Clayton Kershaw sprinted off the field and into the Dodgers dugout after getting the last out of the seventh inning Saturday. He quickly put on a helmet, grabbed a bat and was about to leap into the on-deck circle to lead off the bottom of the inning.

This time, Don Mattingly didn't let it happen.

The Dodgers manager discretely escorted Kershaw to the bench and explained to him he'd already done plenty - striking out nine and surrendering just two hits while hanging onto a 1-0 lead over the Pittsburgh Pirates.

That would hold up as the final score in front of 39,446 at Dodger Stadium.

The problem was Kershaw already had thrown 97 pitches and something had to give.

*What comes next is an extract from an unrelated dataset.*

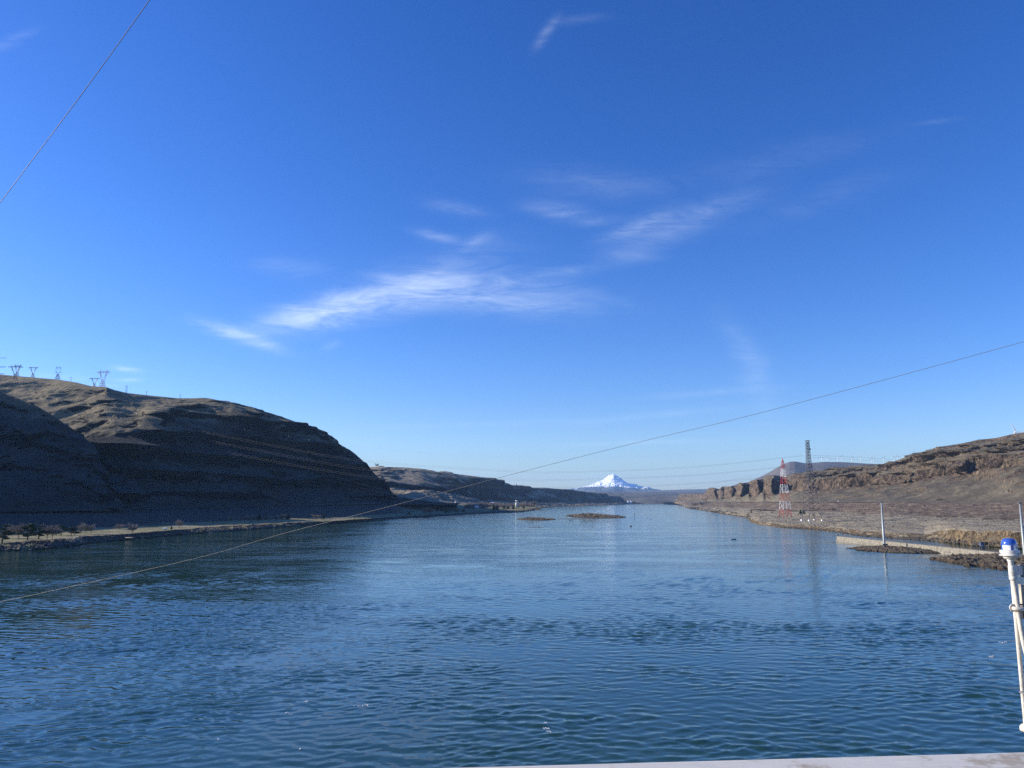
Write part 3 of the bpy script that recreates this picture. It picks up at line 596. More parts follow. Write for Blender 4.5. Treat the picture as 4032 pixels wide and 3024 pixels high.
M['asphalt'] = plain('road_asphalt', (0.06, 0.06, 0.06), 0.9)

def crom(pts, n):
    p = [np.array(q, float) for q in pts]; p = [2 * p[0] - p[1]] + p + [2 * p[-1] - p[-2]]; r = []
    for k in range(1, len(p) - 2):
        for j in range(n):
            t = j / n; a, b, c, d = p[k - 1], p[k], p[k + 1], p[k + 2]
            r.append(0.5 * ((2 * b) + (-a + c) * t + (2 * a - 5 * b + 4 * c - d) * t * t + (-a + 3 * b - 3 * c + d) * t ** 3))
    r.append(p[-2]); return r
def wire(label, pts, r, mat, name='power_cable', cat='cable', group=None):
    w_ = [P(*q) for q in pts]; pp = crom(w_, 14); c0 = Vector(pp[0])
    o = MB().path([Vector(p) - c0 for p in pp], r, 6).build(name, mat, None, True); o.location = c0
    return tag(o, label, cat, group)

# ------------------------------------------------------------------ overhead cables
wire('thin dark cable slanting across the upper left corner of the sky', [(-150, 985, 34), (0, 798, 32), (150, 600, 30), (273, 437, 28.5), (437, 213, 27), (589, 0, 25.5), (700, -160, 24.5)], 0.013, M['black'])
wire('long thick cable rising from lower left across the river to the right edge', [(-300, 2432, 72), (0, 2370, 68), (400, 2283, 63), (800, 2191, 59), (1119, 2100, 56), (1500, 2003, 52), (2000, 1872, 48), (2478, 1750, 45), (3008, 1622, 41), (4032, 1345, 35), (4500, 1205, 32)], 0.0105, M['wire'])
wire('faint thin cable low over the water at the left edge, upper of two', [(-300, 2520, 100), (54, 2497, 105), (500, 2463, 112), (760, 2427, 118), (1000, 2400, 124)], 0.022, M['wire'], group='faint cables low over the water')
wire('faint thin cable low over the water at the left edge, lower of two', [(-300, 2545, 98), (0, 2522, 102), (350, 2494, 108), (620, 2474, 114), (820, 2462, 120)], 0.015, M['wire'], group='faint cables low over the water')
gA = 'conductors spanning the river to the tall grey tower'
for k, (nm, pts) in enumerate([
    ('uppermost', [(70, 1462, 2350), (260, 1540, 2150), (441, 1617, 1990), (700, 1679, 1830), (1050, 1750, 1690), (1440, 1816, 1560), (2000, 1855, 1450), (2230, 1859, 1410), (2700, 1841, 1360), (3163, 1794, 1325)]),
    ('middle', [(60, 1480, 2350), (250, 1565, 2130), (430, 1634, 1980), (700, 1708, 1810), (1050, 1780, 1670), (1455, 1849, 1545), (2000, 1887, 1430), (2200, 1890, 1410), (2700, 1873, 1360), (3160, 1832, 1325)]),
    ('lowest', [(50, 1500, 2350), (240, 1600, 2100), (460, 1675, 1940), (700, 1737, 1800), (1050, 1812, 1660), (1470, 1881, 1530), (1850, 1914, 1440), (2200, 1922, 1400), (2700, 1906, 1350), (3160, 1866, 1325)])]):
    for s_, dy in (('upper', -3), ('lower', 3)):
        wire('%s strand of the %s conductor pair spanning the river to the grey tower' % (s_, nm), [(a, b + dy * (1 - 0.7 * abs((i - 5) / 5.0) if i > 5 else 1), c) for i, (a, b, c) in enumerate(pts)], 0.08, M['farwire'], 'conductor', 'cable', gA)
gB = 'conductors from the hilltop towers down to the red and white tower'
for nm, pts in (('uppermost', [(432, 1478, 2080), (524, 1540, 2020), (620, 1590, 1960), (740, 1650, 1900), (900, 1730, 1840), (1100, 1810, 1790), (1500, 1925, 1720), (1800, 1968, 1690), (2150, 1985, 1670), (2500, 1962, 1660), (2700, 1926, 1655), (3078, 1850, 1650)]),
    ('middle', [(420, 1478, 2080), (524, 1562, 2010), (620, 1622, 1950), (740, 1692, 1890), (900, 1768, 1830), (1100, 1842, 1780), (1500, 1938, 1710), (1800, 1976, 1690), (2150, 1990, 1670), (2500, 1972, 1660), (2700, 1940, 1655), (3078, 1864, 1650)]),
    ('lowest', [(400, 1478, 2080), (524, 1580, 2000), (620, 1644, 1940), (740, 1712, 1880), (900, 1790, 1820), (1100, 1866, 1775), (1500, 1950, 1705), (1800, 1984, 1690), (2150, 1996, 1670), (2500, 1982, 1660), (2700, 1956, 1655), (3078, 1880, 1650)])):
    wire('%s of three conductors dropping steeply from the hilltop towers to the red tower' % nm, pts, 0.085, M['farwire'], 'conductor', 'cable', gB)
for nm, pts in (('upper', [(3190, 1792, 1325), (3300, 1797, 1500), (3420, 1803, 1800), (3560, 1812, 2400)]), ('lower', [(3190, 1800, 1325), (3300, 1806, 1500), (3420, 1813, 1800), (3545, 1822, 2400)])):
    wire('%s conductor running right from the grey tower past the wind turbines' % nm, pts, 0.14, M['farwire'], 'conductor', 'cable', 'conductors right of the grey tower')
balls = [(441, 1559), (725, 1640), (963, 1690), (1137, 1718), (1217, 1732), (1390, 1755), (1487, 1766), (1652, 1780), (1755, 1787), (1928, 1796), (2044, 1799), (2220, 1803), (2348, 1800), (2524, 1798), (2668, 1789), (2835, 1780), (3002, 1764)]
bD = lambda p: 2150 - (p - 230) * (825 / 2940.0)
wire('very thin top wire across the river threaded with marker balls', [(230, 1485, 2150)] + [(a, b, bD(a)) for a, b in balls] + [(3178, 1748, 1325)], 0.022, M['farwire'], 'shield_wire', 'cable')
ordw = ['first', 'second', 'third', 'fourth', 'fifth', 'sixth', 'seventh', 'eighth', 'ninth', 'tenth', 'eleventh', 'twelfth', 'thirteenth', 'fourteenth', 'fifteenth', 'sixteenth', 'seventeenth', 'eighteenth', 'nineteenth', 'twentieth', 'twenty-first', 'twenty-second', 'twenty-third', 'twenty-fourth', 'twenty-fifth', 'twenty-sixth']
bme = mesh('marker_ball', *(lambda b: (b.v, b.f))(MB().lathe([(0.02, -1.0), (0.6, -0.8), (0.95, -0.3), (0.95, 0.3), (0.6, 0.8), (0.02, 1.0)], n=10)), True)
for k, (a, b) in enumerate(balls):
    o = link('marker_ball', bme, None, M['ball']); o.location = P(a, b, bD(a)); o.scale = (0.75,) * 3
    tag(o, 'small round aircraft marker ball on the top wire, %s from the left' % ordw[k], 'marker ball', 'marker balls on the top wire')

# ------------------------------------------------------------------ lattice towers on the right bank
def lattice(mb, z0, z1, hw, r, rb, panels, x_only=False, leg=True, ring=True):
    """square lattice between z0 and z1; hw(z) gives the half width"""
    zz = [z0 + (z1 - z0) * k / panels for k in range(panels + 1)]; cs = [(-1, -1), (1, -1), (1, 1), (-1, 1)]
    for a, b in zip(zz[:-1], zz[1:]):
        ha, hb = hw(a), hw(b)
        for k in range(4):
            c, d = cs[k], cs[(k + 1) % 4]
            if leg: mb.tube((c[0] * ha, c[1] * ha, a), (c[0] * hb, c[1] * hb, b), r, n=4, cap=False)
            mb.tube((c[0] * ha, c[1] * ha, a), (d[0] * hb, d[1] * hb, b), rb, n=4, cap=False)
            mb.tube((d[0] * ha, d[1] * ha, a), (c[0] * hb, c[1] * hb, b), rb, n=4, cap=False)
            if ring: mb.tube((c[0] * hb, c[1] * hb, b), (d[0] * hb, d[1] * hb, b), rb, n=4, cap=False)
def prof(pts): return lambda z: float(np.interp(z, [p[0] for p in pts], [p[1] for p in pts]))
# red and white tower
Dr = 1640.0; base = P(3093, 2036, Dr); s = mpp(Dr) / 1.0
rw = empty('red_white_tower', base, R(9)); tag(rw, 'tall red and white banded steel lattice tower standing near the shore', 'lattice tower')
yb = [2036, 2008, 1975, 1945, 1912, 1883, 1851, 1824]
zb_ = [(2036 - y) * s * 1.01 for y in yb]; top_z = zb_[-1]
hw = prof([(0, 9.4), (zb_[2], 7.3), (zb_[4], 5.2), (zb_[6], 3.1), (top_z, 1.9)])
for k in range(7):
    mb = MB(); redb = k % 2 == 0
    if k == 0:
        for c in ((-1, -1), (1, -1), (1, 1), (-1, 1)):
            mb.tube((c[0] * hw(0), c[1] * hw(0), 0), (c[0] * hw(zb_[1]), c[1] * hw(zb_[1]), zb_[1]), 0.42, n=4)
            for dx, dy in ((-c[0], 0), (0, -c[1])): mb.tube((c[0] * hw(0), c[1] * hw(0), 1), (c[0] * hw(zb_[1]) + dx * hw(zb_[1]), c[1] * hw(zb_[1]) + dy * hw(zb_[1]), zb_[1]), 0.3, n=4)
        for a, b in (((-1, -1), (1, -1)), ((1, -1), (1, 1)), ((1, 1), (-1, 1)), ((-1, 1), (-1, -1))): mb.tube((a[0] * hw(zb_[1]), a[1] * hw(zb_[1]), zb_[1] - .4), (b[0] * hw(zb_[1]), b[1] * hw(zb_[1]), zb_[1] - .4), 0.4, n=4)
    else: lattice(mb, zb_[k], zb_[k + 1] - 0.05, hw, 0.40 if k < 5 else 0.34, 0.19, 2 if k > 4 else 1 if k in (1, 3) else 1)
    mb.build('red_section' if redb else 'white_section', M['red'] if redb else M['white'], rw)
MB().lathe([(1.7, 0), (1.9, 2.2), (1.5, 3.2), (1.0, 5.0), (0.4, 7.0), (0.1, 8)], (0, 0, top_z), 8).build('top_beacon_cage', M['red'], rw)
for z, sx in ((zb_[5] + 1, 1), (zb_[3] + 2, 1)):
    MB().box((hw(z) + 1.2, 0, z), (2.4, 2.0, 2.0)).build('warning_light', M['white'], rw)
for c in ((-1, -1), (1, -1), (1, 1), (-1, 1)): MB().lathe([(1.2, -2.5), (1.2, 0.4), (0.9, 0.7)], (c[0] * 9.5, c[1] * 9.5, 0), 8).build('footing', M['concrete'], rw)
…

On Opening Day, Mattingly let Kershaw swing away to open the bottom of the eighth of a scoreless game against San Francisco, and the former Cy Young Award winner responded with his first big-league homer. This time Mattingly decided to skip Kershaw's turn at the plate in favor of Skip Shumaker.

"He'd fight hard to stay in even if he was at 120 pitches," Mattingly said later. "We have to be careful with him being him.

"Even on a bad day, he'll go six or seven innings and keep fighting. It was just the right time."

The difference was Kershaw's complete game against the Giants came with throwing only 87 pitches in nine innings.

"I thought I had a chance (to hit), so I might as well prepare as if I was going up to hit again," Kershaw said. "I understood."

Kershaw also did almost the unthinkable before Mattingly's decision. He walked a batter, his first in 15 2/3 innings this season. Three pitches later, Kershaw picked off Russell Martin.

Instead of another shot at a complete-game shutout, Kershaw had to settle for a seven scoreless innings and retiring 17 consecutive Pirates at one point. That string came in between singles by Pirates leadoff hitter Starling Marte. Those were the only two hits Pittsburgh had all night.

The same formula that worked for Kershaw against San Francisco on Monday was successful Saturday: a torrid mix of fastball, sliders and curves, ranging from 72 to 94 mph.

"Even then, the fastball wasn't that great," Kershaw said. "I was really bearing down in a tight game. The slider was just OK."

Mattingly said he thought Kershaw's slider had "more depth, it was biting down and there were a lot of check-swings with two strikes, which shows that it's really digging."